Falscher Jubel: Das Verbrenner-Verbot kippt – nicht

Und wieder jubeln die Oberflächen-Medien: Das Verbrennerverbot, also das Todesurteil für die Autoindustrie und gutes Fahren, sei gekippt. Leider stimmt es nicht. Noch ist nichts gekippt und wenn, kippt nur ein mickriger Rest. Hier die Tatsachen.

picture alliance/dpa | Philipp von Ditfurth

Die Debatte um das sogenannte Verbrennerverbot bekommt neue Dynamik, und plötzlich heißt es in Brüssel: Das Aus für Benziner und Diesel ab 2035 steht auf der Kippe. Doch was ist dran an dieser Behauptung?

Zunächst der Blick auf die Faktenlage:

Seit 2023 gilt in der EU ein Gesetz, das für Neuwagen ab dem Jahr 2035 null Gramm CO2 pro Kilometer vorschreibt. Das bedeutet faktisch: Keine neuen Verbrenner mehr, es sei denn, sie laufen ausschließlich mit synthetischen Kraftstoffen. Diese Regel ist offiziell noch immer in Kraft, sie wurde nicht aufgehoben, nicht geändert und nicht ausgesetzt.

Doch hinter den Kulissen arbeitet die EU-Kommission an einer überraschenden Abschwächung. Nach Informationen aus Brüssel will man das bisherige 100-Prozent-Ziel nicht mehr durchhalten. Stattdessen soll der CO2-Ausstoß neuer Fahrzeuge bis 2035 nur noch um 90 Prozent sinken, und auch die strengeren Ziele für 2040 sollen entschärft werden.

Was bedeutet das konkret?

Ein 90-Prozent-Ziel wäre kein totales Verbot von Verbrennungsmotoren mehr. Hersteller könnten in begrenztem Umfang weiterhin Fahrzeuge mit Verbrennungsmotoren verkaufen. Etwa besonders effiziente Hybride oder Modelle, die durch ihre Flottenbilanz ausgeglichen werden. Das Regelwerk würde also von einem klaren „Verbrenner-Aus“ zu einem Restkontingent für Verbrenner umgebaut.

Warum dieser Kurswechsel?

Die europäische Autoindustrie steht unter sehr massivem Druck. Der Absatz von Elektroautos stagniert, viele Unternehmen verlieren Marktanteile an chinesische Hersteller. In Deutschland und Italien wächst der politische Widerstand gegen ein vollständiges Verbrennerverbot. Die Kommission reagiert und sucht einen Ausweg, der Klimaziele und wirtschaftliche Realitäten miteinander versöhnt.
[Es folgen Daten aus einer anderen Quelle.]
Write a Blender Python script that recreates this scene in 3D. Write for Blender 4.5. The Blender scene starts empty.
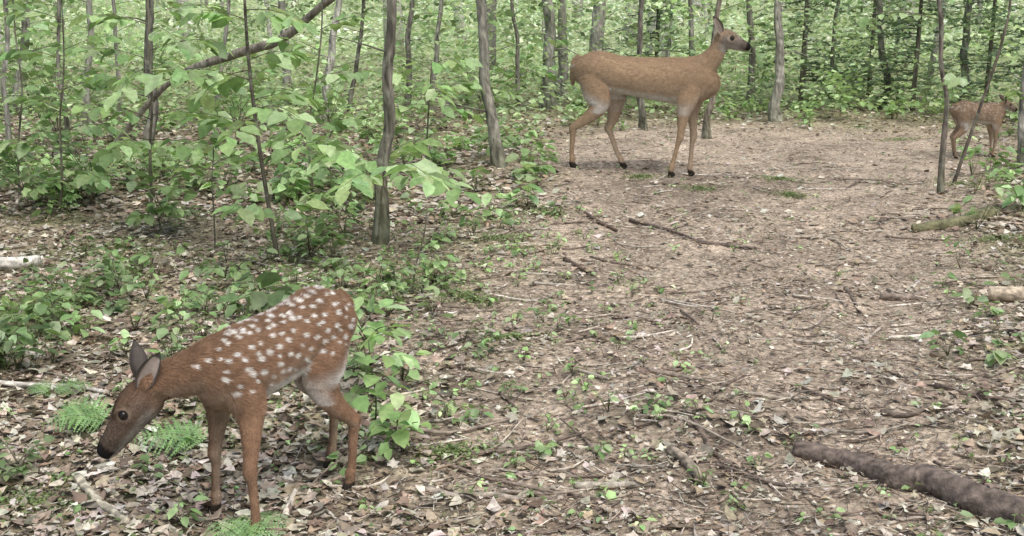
import bpy, math, numpy as np
from mathutils import Vector
rng=np.random.default_rng(11)
scene=bpy.context.scene
# ------------------------------------------------------------------ camera numbers
H=1.25; F=1200.0; PITCH=math.atan(258/1200.0); CP=math.cos(PITCH); SP=math.sin(PITCH)

# ------------------------------------------------------------------ noise / terrain
_w=np.random.default_rng(5)
def _mk(n,s):
    a=_w.uniform(0,2*np.pi,n); k=_w.uniform(.6,1.5,n)*2*np.pi/s
    return np.cos(a)*k,np.sin(a)*k,_w.uniform(0,6.28,n)
N8,N3,N1,N03,N01=_mk(7,8),_mk(8,3),_mk(9,1.1),_mk(10,.38),_mk(10,.14)
def sn(x,y,m):
    s=0
    for kx,ky,p in zip(*m): s=s+np.sin(x*kx+y*ky+p)
    return s/math.sqrt(len(m[0]))
def sstep(a,b,x):
    t=np.clip((x-a)/(b-a),0,1); return t*t*(3-2*t)
def terrain(x,y):
    x=np.asarray(x,float); y=np.asarray(y,float)
    h=.02*sn(x,y,N3)+.012*sn(x,y,N1)+.005*sn(x,y,N03)
    h=h+.09*np.exp(-((x-.45)**2/.9+(y-9.5)**2/1.2))
    h=h+.10*sstep(.0,-2.5,x)*sstep(4,7,y)
    h=h-.05*np.exp(-((x-1.4)**2/1.2+(y-6.8)**2/2.0))
    h=h+.03*np.clip(y-14,0,60)
    h=h+.12*sn(x,y,N8)*sstep(12,20,y)
    return h
def pathmask(x,y):
    e=-.25+.18*sn(x,y,N1)
    left=sstep(e-.35,e+.45,x-np.clip(y-7,0,5)*.16)
    right=sstep(.46*y+.35,.33*y-.0,x+.15*sn(x,y,N1))
    return left*right*sstep(15.0,12.0,y)
def ground_at(u,v):
    h=0.0
    for _ in range(30):
        t=(v-268)/F; hh=H-h
        y=hh*(CP-t*SP)/(SP+t*CP); d=y*CP+hh*SP; x=(u-512)/F*d
        h=.5*h+.5*float(terrain(x,y))
    return np.array([x,y,float(terrain(x,y))])
def at(u,v,y):
    t=(v-268)/F
    hh=y*(SP+t*CP)/(CP-t*SP); d=y*CP+hh*SP
    return np.array([(u-512)/F*d,y,H-hh])

# ------------------------------------------------------------------ mesh helpers
def mesh_np(name,V,Fc,C,mat,parent=None,smooth=False):
    V=np.asarray(V,np.float32); Fc=np.asarray(Fc,np.int32)
    me=bpy.data.meshes.new(name); n,k=Fc.shape
    me.vertices.add(len(V)); me.vertices.foreach_set('co',V.ravel())
    me.loops.add(n*k); me.loops.foreach_set('vertex_index',Fc.ravel())
    me.polygons.add(n); me.polygons.foreach_set('loop_start',np.arange(0,n*k,k,dtype=np.int32))
    if smooth: me.polygons.foreach_set('use_smooth',np.ones(n,bool))
    me.update(calc_edges=True)
    if C is not None:
        a=me.color_attributes.new('Col','FLOAT_COLOR','POINT')
        c=np.ones((len(V),4),np.float32); c[:,:3]=np.clip(C,0,.92); a.data.foreach_set('color',c.ravel())
    me.materials.append(mat)
    ob=bpy.data.objects.new(name,me); scene.collection.objects.link(ob)
    if parent: ob.parent=parent
    return ob
def empty(name,loc=(0,0,0)):
    e=bpy.data.objects.new(name,None); scene.collection.objects.link(e); e.empty_display_size=.2
    return e
class Acc:
    def __init__(s): s.V=[];s.F=[];s.C=[];s.n=0
    def add(s,V,Fc,C):
        V=np.asarray(V); C=np.asarray(C,float)
        if C.ndim==1: C=np.tile(C,(len(V),1))
        s.V.append(V); s.F.append(np.asarray(Fc)+s.n); s.C.append(C); s.n+=len(V)
    def build(s,name,mat,parent=None,smooth=False):
        if not s.V: return None
        return mesh_np(name,np.concatenate(s.V),np.concatenate(s.F),np.concatenate(s.C),mat,parent,smooth)
def nrm(a): 
    a=np.asarray(a,float); return a/np.maximum(np.linalg.norm(a,axis=-1,keepdims=True),1e-9)
def catmull(P,m):
    P=np.asarray(P,float); n=len(P)
    Q=np.vstack([2*P[0]-P[1],P,2*P[-1]-P[-2]]); out=[]
    for i in range(n-1):
        p0,p1,p2,p3=Q[i:i+4]
        for j in range(m):
            t=j/m
            out.append(.5*((2*p1)+(-p0+p2)*t+(2*p0-5*p1+4*p2-p3)*t*t+(-p0+3*p1-3*p2+p3)*t**3))
    out.append(P[-1]); return np.array(out)
def tube(P,W,Hh=None,up=(0,0,1),seg=12,sub=3,rough=0.0,seed=0):
    P=np.asarray(P,float); W=np.asarray(W,float); Hh=W if Hh is None else np.asarray(Hh,float)
    Q=catmull(np.hstack([P,W[:,None],Hh[:,None]]),sub)
    P=Q[:,:3];W=np.maximum(Q[:,3],1e-4);Hh=np.maximum(Q[:,4],1e-4)
    T=nrm(np.gradient(P,axis=0)); up=np.asarray(up,float)
    S=np.cross(T,up); bad=np.linalg.norm(S,axis=1)<.05
    S[bad]=np.cross(T[bad],np.array([.3,1,0.1])); S=nrm(S); U=np.cross(S,T)
    a=np.linspace(0,2*np.pi,seg,endpoint=False); n=len(P)
    r=np.ones((n,seg))
    if rough>0:
        g=np.random.default_rng(seed); 
        r=1+rough*(np.sin(a*2+g.uniform(0,6))[None]*.6*np.sin(np.arange(n)*.7+g.uniform(0,6))[:,None]+.5*g.standard_normal((n,seg)))
    V=P[:,None]+S[:,None]*(np.cos(a)[None,:]*W[:,None]*r)[...,None]+U[:,None]*(np.sin(a)[None,:]*Hh[:,None]*r)[...,None]
    V=V.reshape(-1,3); f=[]
    for i in range(n-1):
        for j in range(seg):
            A=i*seg+j;B=i*seg+(j+1)%seg;D=A+seg;E=B+seg
            f+= [(A,B,E),(A,E,D)]
    c0=len(V); V=np.vstack([V,P[0],P[-1]])
    for j in range(seg):
        f.append((c0,(j+1)%seg,j)); f.append((c0+1,(n-1)*seg+j,(n-1)*seg+(j+1)%seg))
    return V,np.array(f),n,seg
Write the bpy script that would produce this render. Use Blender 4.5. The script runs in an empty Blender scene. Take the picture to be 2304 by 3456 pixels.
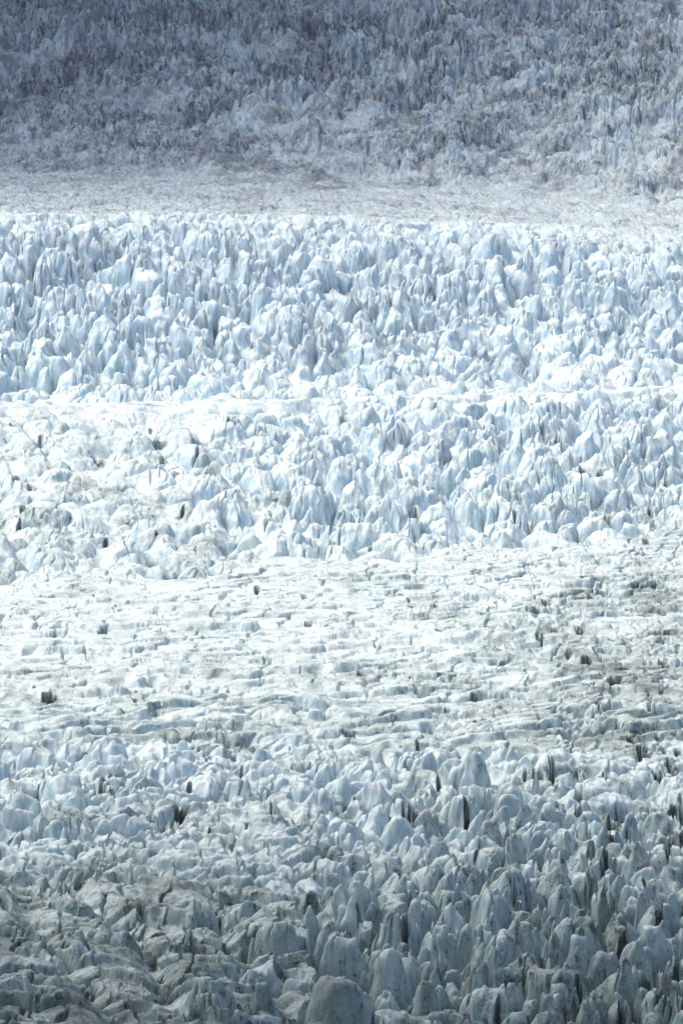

Doch wichtig ist: Entschieden ist noch gar nichts

Der Vorschlag der Kommission wird erst in den kommenden Tagen offiziell vorgelegt. Danach müssen sowohl das Europäische Parlament als auch die Mitgliedstaaten zustimmen. Es ist also ein politischer Entwurf, kein neues Gesetz. Und bei diesem Thema ist Widerstand garantiert: von grünen Fraktionen, Klimaverbänden und einigen Staaten, die am 100-Prozent-Ziel festhalten wollen.

Was heißt das für die Bürger?

Die Schlagzeile „EU kippt Verbrennerverbot“ ist zu kurz gegriffen. Richtig ist: Die Kommission versucht, das Verbot aufzuweichen. Aber der Beschluss von 2035 gilt weiter, bis ein neues Gesetz verabschiedet wird. Die Entscheidung fällt also erst in den nächsten Monaten.

Unterm Strich lässt sich sagen:

Es gibt keine Rückkehr zum alten Verbrenner. Aber ein Fenster könnte sich öffnen für eine kleine, begrenzte Zukunft des Verbrennungsmotors – politisch umkämpft, technisch eingeengt, aber eben doch möglich.